On peut aussi ne pas être dupe de cette proposition ne jouant que sur les leviers de l’addiction, sous les dehors souriant d’un jeu pour toute la famille. On peut vouloir autre chose du jeu-vidéo que la seule stimulation de ces ressorts psychologiques élémentaires, et vouloir jouer pour d’autres raisons que de prendre son « fix » de satisfaction quotidienne, comme un fumeur sortirait prendre sa pause clope.

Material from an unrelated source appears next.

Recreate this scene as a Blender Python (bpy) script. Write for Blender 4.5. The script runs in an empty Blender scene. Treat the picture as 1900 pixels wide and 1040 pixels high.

Nous n’ignorons pas que ces boucles de récompenses ne sont pas l’apanage d’Animal Crossing et qu’elles s’insinuent partout dans le média, dont elles sont l’une des briques élémentaires, l’un des moyens les plus communs par lesquels les développeurs nourrissent notre motivation à « actionner » leurs jeux ; mais dans les titres que nous tenons pour majeurs, elles n’en sont jamais la seule composante, l’alpha et l’omega de leur game-design ; tout au plus sont-elles un outil pour une fin qui les dépasse très largement, pour des situations ludiques autrement plus remplies – d’actions jouissives, de matières et de physique à éprouver – : ces boucles de satisfaction ne sont jamais ce que l’on aime VRAIMENT dans les jeux, elles sont ce que les grands jeux ont de plus bassement mécanique. En réduisant sa proposition à ce seul aspect, en n’investissant pas ses gestes d’action (pêcher, marcher, cueillir, attraper) d’un gameplay qui les rendrait tout simplement plaisantes à pratiquer (ce qui n’est pas du tout le cas ici), Animal Crossing ne nous a distrait que sèchement, sans substance, comme une machine à sous distrait son joueur accroc. On attend tout simplement autre chose des jeux-vidéo.